Silicor picks Iceland, eyes second site

Silicor intends to build a 16,000MT polysilicon plant in Iceland

Silicor intends to build a 16,000MT polysilicon plant in Iceland

Silicor Materials Inc., a small US-based maker of PV-grade polysilicon, has selected Iceland as the site of its first large-scale factory, and is eyeing Quebec, Mississippi and Saudi Arabia for its second plant.

California-based Silicor, which is backed by the private-equity firm Hudson Clean Energy Partners, currently has a small manufacturing facility in Ontario, where it has produced about 700 metric tonnes of polysilicon since the company was founded in 2006.

But by the end of this year, the company intends to have broken ground at a 16,000 metric tonne factory in Iceland, which is due online by 2016.

The choice of Iceland was based in large part on the country’s vibrant alumimium sector – capable of absorbing the byproducts of Silicor’s production process – and its abundant supply of cheap, renewable power from its geothermal resources.

Silicor chief executive Theresa Jester also notes that Iceland recently signed a free-trade agreement with China, meaning the company could sell its polysilicon to Chinese wafer makers with no tariffs.

The facility will be built at the port of Grundartangi, about a 45-minute drive north of the capital Reykjavik, and will employ 400 full-time workers.

Iceland’s Arion Bank has been tapped to lead debt financing for the plant, which is expected to have a $690m price tag.

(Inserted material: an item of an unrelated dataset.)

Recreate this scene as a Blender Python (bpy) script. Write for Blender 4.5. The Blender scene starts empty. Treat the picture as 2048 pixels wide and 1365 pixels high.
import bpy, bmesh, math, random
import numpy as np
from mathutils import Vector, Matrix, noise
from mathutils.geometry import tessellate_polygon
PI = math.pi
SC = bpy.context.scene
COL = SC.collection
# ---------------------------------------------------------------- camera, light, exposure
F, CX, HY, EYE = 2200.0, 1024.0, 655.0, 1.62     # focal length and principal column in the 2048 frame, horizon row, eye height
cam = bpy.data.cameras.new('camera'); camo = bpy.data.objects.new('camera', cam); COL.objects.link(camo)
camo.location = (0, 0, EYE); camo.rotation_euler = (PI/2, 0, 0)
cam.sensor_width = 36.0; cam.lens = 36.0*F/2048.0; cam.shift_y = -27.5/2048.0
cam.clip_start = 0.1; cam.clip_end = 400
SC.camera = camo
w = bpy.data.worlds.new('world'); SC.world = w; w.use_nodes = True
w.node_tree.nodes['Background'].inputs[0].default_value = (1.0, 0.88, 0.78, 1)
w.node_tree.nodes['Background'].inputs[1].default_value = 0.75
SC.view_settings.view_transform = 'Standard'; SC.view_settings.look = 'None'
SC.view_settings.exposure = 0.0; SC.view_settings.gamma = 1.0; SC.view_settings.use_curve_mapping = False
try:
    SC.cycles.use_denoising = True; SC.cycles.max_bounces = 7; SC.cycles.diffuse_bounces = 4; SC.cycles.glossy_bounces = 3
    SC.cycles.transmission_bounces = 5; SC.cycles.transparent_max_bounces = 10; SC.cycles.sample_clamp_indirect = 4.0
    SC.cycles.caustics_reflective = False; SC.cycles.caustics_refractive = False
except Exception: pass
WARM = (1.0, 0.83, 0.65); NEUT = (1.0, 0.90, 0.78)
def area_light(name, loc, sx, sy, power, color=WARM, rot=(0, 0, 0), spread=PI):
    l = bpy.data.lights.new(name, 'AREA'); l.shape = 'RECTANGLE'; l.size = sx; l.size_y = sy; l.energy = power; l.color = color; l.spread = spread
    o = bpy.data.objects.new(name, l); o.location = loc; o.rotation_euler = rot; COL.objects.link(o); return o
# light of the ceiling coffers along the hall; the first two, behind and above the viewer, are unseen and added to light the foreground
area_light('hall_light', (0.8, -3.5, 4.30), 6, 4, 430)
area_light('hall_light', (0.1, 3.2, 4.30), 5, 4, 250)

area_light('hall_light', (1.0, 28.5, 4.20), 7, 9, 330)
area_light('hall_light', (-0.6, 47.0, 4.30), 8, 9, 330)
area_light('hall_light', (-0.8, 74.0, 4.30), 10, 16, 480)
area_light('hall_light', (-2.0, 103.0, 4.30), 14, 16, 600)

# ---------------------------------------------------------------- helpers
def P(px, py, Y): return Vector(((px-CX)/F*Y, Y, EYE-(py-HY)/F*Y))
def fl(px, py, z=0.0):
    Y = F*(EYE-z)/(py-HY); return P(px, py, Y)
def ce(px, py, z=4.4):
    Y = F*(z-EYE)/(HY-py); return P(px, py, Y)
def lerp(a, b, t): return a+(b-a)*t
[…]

Getting the factory successfully off the ground would catapult Silicor in the ranks of major global polysilicon producers.

“We’re a very small firm getting ready to commercialize in a big way,” says Jester, a multi-decade veteran of the solar industry, with a career spanning jobs at SunPower, SolarWorld, Siemens, Arco and Shell.

“I hope I can tell you a year from now that we’re under construction and almost ready to begin producing,” Jester said, speaking recently in San Francisco.

At the core of Silicor’s business case is its claimed ability to produce polysilicon for a cash cost of $9/kg (or all-in cost of $11/kg), compared to the current spot price of about $21/kg.

Silicor claims that its proprietary technology – involving dissolving MG Si and aluminium using standard equipment – has a capex cost just one-third that of the traditional polysilicon production process, and requires only one-third the energy input.

“We think it’s ideal market timing for this alternative method,” says Jester, who insists the company’s business plan is not based “solely” on rising polysilicon prices – although she does believe they will go up.

The past few years have been a difficult ride for most polysilicon producers. Last year Hemlock Semiconductor postponed indefinitely the commissioning of its nearly-completed factory in Tennessee due to "oversupply" and the threat of Chinese tariffs on US-made polysilicon.

Jester reveals that Silicor has already done extensive scouting for a planned second factory, with Iceland, Quebec, the US state of Mississippi, and Saudi Arabia all on the short list.

Like Iceland, Quebec benefits from cheap and clean electricity (from the province’s hydro resources), and it too has a large metals sector. However, labour relations in the province can be challenging, Jester acknowledges.

Mississippi also benefits from low power prices, and the state offers strong incentives for producers willing to move there, but Jester says that the US-China solar spat would need to be totally resolved before Silicor could commit to breaking ground there.